Roger Ebert Home

Roger's Favorites: Sally Potter

Each day during this special week we will be highlighting the filmmakers and actors that Roger championed throughout his career. A table of contents for all of our "Roger's Favorites" posts can be found here. Below is an entry on writer/director Sally Potter


Sally Potter is a writer, director, composer and choreographer known for films about, as Roger once described them, "women who use art and artifice to escape from the roles society as assigned them." A unique talent not afraid of centuries-long, supposedly unadaptable Virginia Woolf novels ("Orlando"), doing the tango in her own movies ("The Last Tango") or telling an erotic story in iambic pentameter dialogue ("Yes"), Potter offers an audacious vision that excited Roger for many of her films, the latter title becoming an Ebertfest selection in 2008. 

Roger’s fascination with Sally Potter started at the first film he reviewed, the 1993 drama “Orlando,” of which he awarded three-and-a-half stars on July 9, 1993. Fitting to the type of curiosity her filmography would often ignite within him, the second paragraph of this review is the other type of reward from a critic: “This is the kind of movie you want to talk about afterward.” The plot synopsis alone is enough to cause that discussion. Tilda Swinton plays an “omnisexual character” who lives for decades, an existence that challenges notions of gender and identity. As the best films often did, “Orlando” inspired Roger to explore the narrative’s questions aloud: “What does it mean to be born as a woman, or a man?” He does say that the film is “directed with sly grace and quiet elegance by Sally Potter,” but his following statement could be considered the biggest compliment: “It is not about a story or plot, but about a vision of human existence.” 

Potter’s followup, 1997’s “The Tango Lesson,” earned Roger’s admiration in a different way, along with another three-and-a-half star rating in a review published on December 19, 1997. Roger loved how Potter cast herself in a story about a woman named Sally who learns to do the tango from a teacher in Argentina; Potter did her own dance moves, and was quite good at them.
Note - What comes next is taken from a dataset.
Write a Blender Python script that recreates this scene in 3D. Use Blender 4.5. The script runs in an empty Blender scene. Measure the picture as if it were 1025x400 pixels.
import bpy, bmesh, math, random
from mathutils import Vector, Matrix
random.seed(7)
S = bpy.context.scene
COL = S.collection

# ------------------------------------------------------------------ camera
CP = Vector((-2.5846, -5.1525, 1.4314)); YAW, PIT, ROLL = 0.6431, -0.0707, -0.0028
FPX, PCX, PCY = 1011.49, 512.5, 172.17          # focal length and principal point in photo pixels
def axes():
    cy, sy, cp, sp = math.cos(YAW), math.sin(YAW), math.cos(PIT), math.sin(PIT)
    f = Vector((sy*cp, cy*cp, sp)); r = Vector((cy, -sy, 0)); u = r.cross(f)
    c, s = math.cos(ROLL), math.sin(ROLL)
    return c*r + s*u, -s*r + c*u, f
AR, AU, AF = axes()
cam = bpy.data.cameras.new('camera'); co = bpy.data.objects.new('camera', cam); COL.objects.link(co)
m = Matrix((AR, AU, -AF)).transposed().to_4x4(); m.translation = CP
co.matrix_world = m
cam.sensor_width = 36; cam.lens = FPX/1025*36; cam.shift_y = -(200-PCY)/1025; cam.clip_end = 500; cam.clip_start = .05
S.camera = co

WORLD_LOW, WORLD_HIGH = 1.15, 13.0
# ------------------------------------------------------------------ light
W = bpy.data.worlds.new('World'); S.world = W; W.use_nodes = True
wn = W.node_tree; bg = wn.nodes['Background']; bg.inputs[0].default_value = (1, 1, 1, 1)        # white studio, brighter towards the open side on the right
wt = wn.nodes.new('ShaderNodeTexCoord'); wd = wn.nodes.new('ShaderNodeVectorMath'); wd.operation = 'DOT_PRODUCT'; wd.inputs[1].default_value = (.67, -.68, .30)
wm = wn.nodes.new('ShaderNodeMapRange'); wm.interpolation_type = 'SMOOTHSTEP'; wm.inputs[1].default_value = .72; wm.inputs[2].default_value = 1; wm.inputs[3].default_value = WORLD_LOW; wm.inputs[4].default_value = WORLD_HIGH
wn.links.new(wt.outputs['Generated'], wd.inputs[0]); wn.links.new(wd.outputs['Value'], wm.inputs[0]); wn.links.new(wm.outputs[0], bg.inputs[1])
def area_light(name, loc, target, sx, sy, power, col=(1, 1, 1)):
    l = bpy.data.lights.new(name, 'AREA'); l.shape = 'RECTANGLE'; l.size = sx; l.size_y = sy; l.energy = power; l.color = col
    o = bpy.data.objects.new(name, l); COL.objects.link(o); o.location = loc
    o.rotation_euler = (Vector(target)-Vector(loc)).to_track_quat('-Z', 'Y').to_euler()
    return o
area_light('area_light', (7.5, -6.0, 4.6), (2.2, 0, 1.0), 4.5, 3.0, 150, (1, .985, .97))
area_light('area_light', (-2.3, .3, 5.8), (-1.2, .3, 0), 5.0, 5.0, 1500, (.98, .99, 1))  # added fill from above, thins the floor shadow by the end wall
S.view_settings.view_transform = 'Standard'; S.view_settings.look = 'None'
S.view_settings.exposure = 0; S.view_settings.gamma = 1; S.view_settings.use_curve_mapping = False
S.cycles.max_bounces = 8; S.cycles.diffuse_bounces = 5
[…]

Responding to critics who said that such an act was “blatant narcissism” or one of "wild hubris,” Roger heavily sided with Potter's choice, stating: “My theory is, if you’ve got it, flaunt it.” A fan of the hormonal heat within Potter’s film, Roger enjoyed that the film’s center tango scenes were “about the wisdom of passion, rather than the temptation.” Caught up in the film’s romance, even the music got to him: “The score, partly composed by Potter, is so seductive that for the first time in years I walked out of the screening and down the street and bought the soundtrack.” 

Roger gave three stars to Potter’s next film, the period drama “The Man Who Cried," starring Christina Ricci, Cate Blanchett, John Turturro and Johnny Depp. He called it “amazingly ambitious” in a review published on June 22, 2001, and made a timely correlation by saying Potter’s film was an “art house companion to ‘Moulin Rouge.’” 

Yet while “The Man Who Cried” may been comparable to another movie, it was Potter’s next film that Roger said was “unlike any other I have seen or heard.” On July 7, 2005, Roger gave four stars to “Yes,” a sexual drama that's "artistically mannered and overtly political," starring Joan Allen“Has ever a movie loved an actress more than this one loves Joan Allen?” Roger seemingly always asked whenever he wrote about this film. He also called Potter’s movie “alive and daring,” for the way in which it expressed real eroticism with such delicacy, and for how the dialogue was written in iambic pentameter. “To me, it sounds like prose that has been given the elegance and discipline of formal structure,” Roger wrote. “What the dialogue brings to the film is a certain unstated gravity, it elevates what is being said into a realm of grace and care.” 

Roger interviewed Allen and Potter for a fascinating talk that was published on July 3, 2005—“’Yes’ is Elegant, Bold, Original, Erotic,” in which Roger addressed the many elements that intrigued him about Potter’s film. At the end of the year, “Yes” would end up at the #9 spot on his “Best Of” list. Three years later, Roger invited Sally Potter to present “Yes” at Ebertfest 2008.

Roger didn’t review Potter’s next film, 2009's “Rage,” but he did publish a three-star review of “Ginger and Rosa” on March 20, 2013. The effect of this film, a drama about two political teenagers was more nostalgic, with Roger more actively expressing recognition of its parts than any direct criticism. In Elle Fanning’s character, who joins Ban the Bomb movement marches in the early 60s, Roger saw himself: “In 1962, in Urbana as in London, we awaited doomsday pronounces from the pacifist philosopher Lord Bertrand Russell. I recall a day that year when campus life stopped and everyone gathered around TV sets to see if Soviet weapons ships would turn back from JFK’s deadlines.” His conclusion to the review shows a dearth of enthusiasm, at least compared to Potter's previous films: “What I’ll take away from it is the knowledge that now the Fannings have given us two actresses of such potential.”